Mit Hilfe eines Schlauches · 11. November 2008
Damals, als ich angestellter Schriftsetzer in der Druckerei Rapputan in der Friedrichstraße war, 1990 oder so: Wenn mein Kollege, der Drucker, und ich (der Setzer) gegen 11 Pause machten (der Arbeitstag reichte von 6 bis 15 Uhr), ließ er, mein Kollege, den Heidelberger (Drucktiegel, produziert 1926 bis 1985) manchmal weiterlaufen. Wenn er zum Beispiel Kohlenzettel druckte, die in großer Auflage hergestellt und an Berliner Haushalte verteilt wurden. Plötzlich, und hatte er auch gerade von seiner Stulle abgebissen, sprang er auf und rannte zur Maschine. Wenn er nicht gerade abgebissen hatte und was sagen konnte, rief er: “Ein Geräusch!” Manchmal hörte ich es dann auch, etwa wenn ein Bogen in die Walzen geraten war. Meistens aber war es ein leises Klirren, Schleifen oder Quietschen, das nur er, der Drucker hörte. So ein Heidelberger macht schöne Geräusche durch das Ansaugen des Bogens, das Drehen des Propellers, der die Bogen an die Anlage und in die Auslage führt, das Rollen der Walzen und das Klappen des Tiegels. Kürzlich suchte ich etwas in meinem Druckerlehrbuch und las mich mal wieder fest (Foto). Die Vorstellung, daß ein Drucker mit einem Schlauch im Ohr um seine Maschine herumläuft, ist eine erheiternde. Es muß sich um große Schnellpressen gehandelt haben.

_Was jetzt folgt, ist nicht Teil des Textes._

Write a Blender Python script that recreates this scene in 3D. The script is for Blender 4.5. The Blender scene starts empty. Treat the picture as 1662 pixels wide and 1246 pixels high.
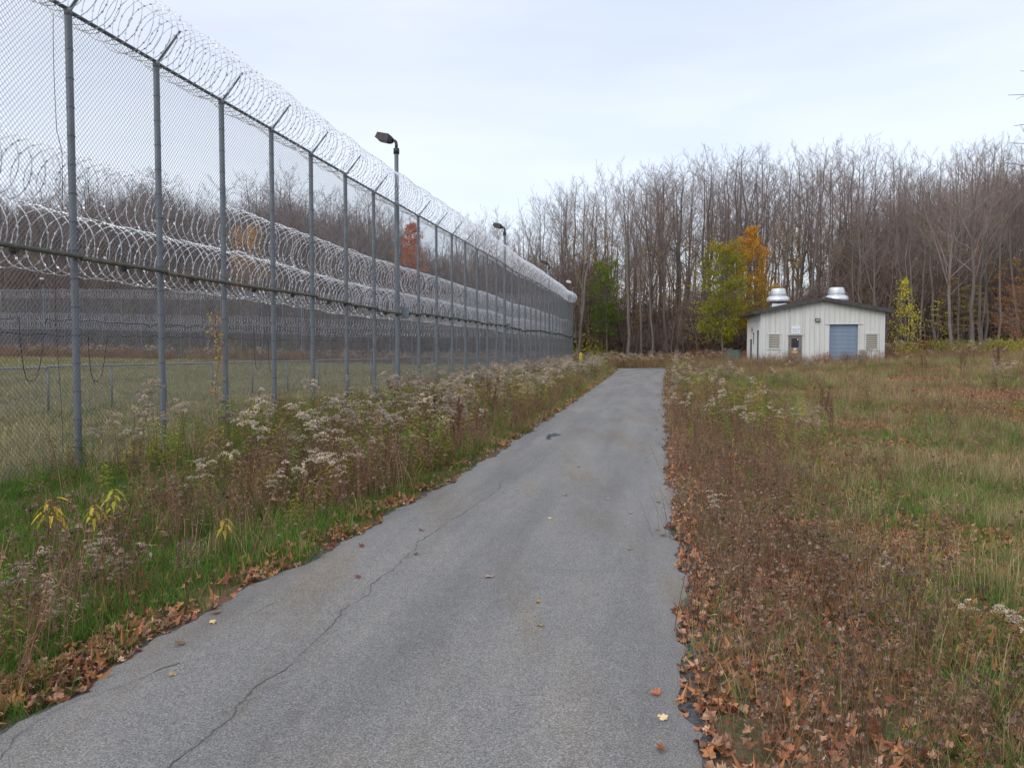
import bpy, math, random
import numpy as np
from mathutils import Vector, Matrix

random.seed(7)
rng = np.random.default_rng(7)
SC = bpy.context.scene
COL = SC.collection
R = math.radians

# ------------------------------------------------------------------ camera
EYE = 1.62
FPX, CXP, CYP = 1300.0, 831.0, 623.0
PITCH = math.atan(57 / 1300)
cam_d = bpy.data.cameras.new('camera')
cam = bpy.data.objects.new('camera', cam_d)
COL.objects.link(cam)
cam.location = (0, 0, EYE)
cam.rotation_euler = (R(90) - PITCH, 0, 0)
cam_d.sensor_fit = 'HORIZONTAL'
cam_d.sensor_width = 36
cam_d.lens = 36 * FPX / 1662
cam_d.clip_start = 0.05
cam_d.clip_end = 4000
SC.camera = cam

# ------------------------------------------------------------------ sky and sun (overcast day)
world = bpy.data.worlds.new('World')
SC.world = world
world.use_nodes = True
nt = world.node_tree
nt.nodes.clear()
out = nt.nodes.new('ShaderNodeOutputWorld')
add = nt.nodes.new('ShaderNodeAddShader')
bg1 = nt.nodes.new('ShaderNodeBackground')
bg2 = nt.nodes.new('ShaderNodeBackground')
sky = nt.nodes.new('ShaderNodeTexSky')
sky.sky_type = 'NISHITA'
sky.sun_disc = False
SUN_EL, SUN_ROT = R(38), R(200)
sky.sun_elevation = SUN_EL
sky.sun_rotation = SUN_ROT
bg1.inputs['Strength'].default_value = 0.05
nt.links.new(sky.outputs[0], bg1.inputs['Color'])
tc = nt.nodes.new('ShaderNodeTexCoord')
mp = nt.nodes.new('ShaderNodeMapping')
mp.inputs['Scale'].default_value = (1.0, 1.6, 5.5)
mp.inputs['Rotation'].default_value = (0.12, 0.1, 0.4)
nz = nt.nodes.new('ShaderNodeTexNoise')
nz.inputs['Scale'].default_value = 1.7
nz.inputs['Detail'].default_value = 8
nz.inputs['Roughness'].default_value = 0.5
rp = nt.nodes.new('ShaderNodeValToRGB')
rp.color_ramp.elements[0].position = 0.30
rp.color_ramp.elements[0].color = (0.65, 0.695, 0.80, 1)
rp.color_ramp.elements[1].position = 0.68
rp.color_ramp.elements[1].color = (0.83, 0.85, 0.905, 1)
nt.links.new(tc.outputs['Generated'], mp.inputs[0])
nt.links.new(mp.outputs[0], nz.inputs['Vector'])
nt.links.new(nz.outputs['Fac'], rp.inputs[0])
nt.links.new(rp.outputs[0], bg2.inputs['Color'])
bg2.inputs['Strength'].default_value = 1.0
nt.links.new(bg1.outputs[0], add.inputs[0])
nt.links.new(bg2.outputs[0], add.inputs[1])
nt.links.new(add.outputs[0], out.inputs['Surface'])

sun_d = bpy.data.lights.new('sun', 'SUN')
sun_d.energy = 1.5
sun_d.angle = R(40)
sun_d.color = (1.0, 0.96, 0.9)
sun = bpy.data.objects.new('sun', sun_d)
COL.objects.link(sun)
# light arrives from behind the camera, to its left
sd = Vector((-0.45, -0.65, 0.62)).normalized()
sun.rotation_euler = sd.to_track_quat('Z', 'Y').to_euler()
sun.location = (0, 0, 40)
sky.sun_elevation = math.asin(sd.z)
sky.sun_rotation = math.atan2(sd.x, sd.y)

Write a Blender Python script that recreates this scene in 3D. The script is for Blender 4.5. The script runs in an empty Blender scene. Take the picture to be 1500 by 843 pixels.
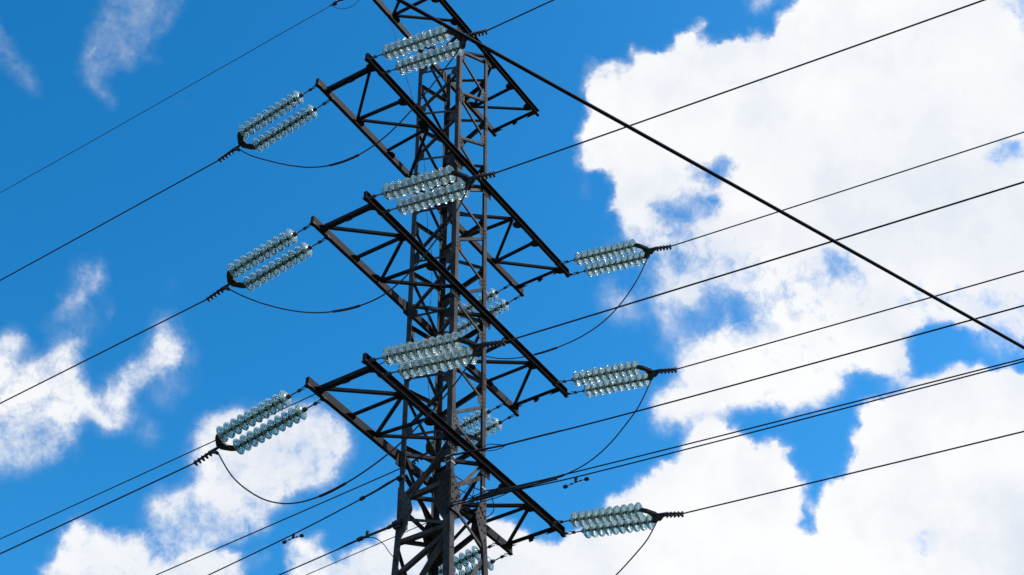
import bpy, math, random
from mathutils import Vector, Matrix
random.seed(7)
R = math.radians
sc = bpy.context.scene
col = sc.collection

# ------------------------------------------------------------------ camera
cam_d = bpy.data.cameras.new("camera")
cam_d.lens = 36.0 * 2366.56 / 1500.0
cam_d.sensor_width = 36.0
cam_d.clip_start = 0.1
cam_d.clip_end = 6000.0
cam = bpy.data.objects.new("camera", cam_d)
col.objects.link(cam)
rx = Vector((0.53724634, -0.84340286, -0.00616264))
ux = Vector((-0.55002196, -0.35588371, 0.75552805))
fx = Vector((0.6394077, 0.40251509, 0.65508732))
m3 = Matrix((rx, ux, -fx)).transposed()
cam.matrix_world = Matrix.Translation((-22.36219, -15.77443, 1.6)) @ m3.to_4x4()
sc.camera = cam

# ------------------------------------------------------------------ light
SUN_EL = R(47.0)
SUN_DIR = Vector((0.42, -0.91, 0.0)).normalized() * math.cos(SUN_EL)
SUN_DIR.z = math.sin(SUN_EL)
sun_d = bpy.data.lights.new("sun", 'SUN')
sun_d.energy = 5.0
sun_d.angle = R(0.5)
sun_d.color = (1.0, 0.97, 0.93)
sun = bpy.data.objects.new("sun", sun_d)
col.objects.link(sun)
sun.rotation_euler = SUN_DIR.to_track_quat('Z', 'Y').to_euler()

sc.view_settings.view_transform = 'Standard'
sc.view_settings.look = 'None'
sc.view_settings.exposure = 0.0
sc.view_settings.gamma = 1.0
sc.view_settings.use_curve_mapping = False
sc.cycles.use_denoising = True
sc.cycles.max_bounces = 10
sc.cycles.transmission_bounces = 10
sc.cycles.transparent_max_bounces = 12
sc.cycles.glossy_bounces = 4
sc.cycles.diffuse_bounces = 3
sc.cycles.caustics_refractive = False
sc.cycles.caustics_reflective = False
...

Bei meinen Maschinen brauche ich keinen Schlauch, und wenn ich drumherumliefe, stünden sie, denn sie werden durch Muskelkraft angetrieben. Entweder durch den Arm, der den Hebel zieht, oder durch das Treten des Pedals. Aber auch ich weiß inzwischen, wie sich meine Maschinen anhören müssen, und wenn es ein fremdes Geräusch gibt, suche ich die Quelle der Störung. Eine Schraube kann sich gelockert haben. Wenn sie herausfällt, kann es böse enden, deshalb muß man dem Maschinenlauf lauschen. Nun ja, nicht lauschen, man merkt es ja sofort, ein neues Geräusch. Man hört auch, wie dick die Farbe über die Walzen zieht, ob sie mit ihr schmatzen oder leise zischen. Der Drucker ist zumindest immer halb Ohr.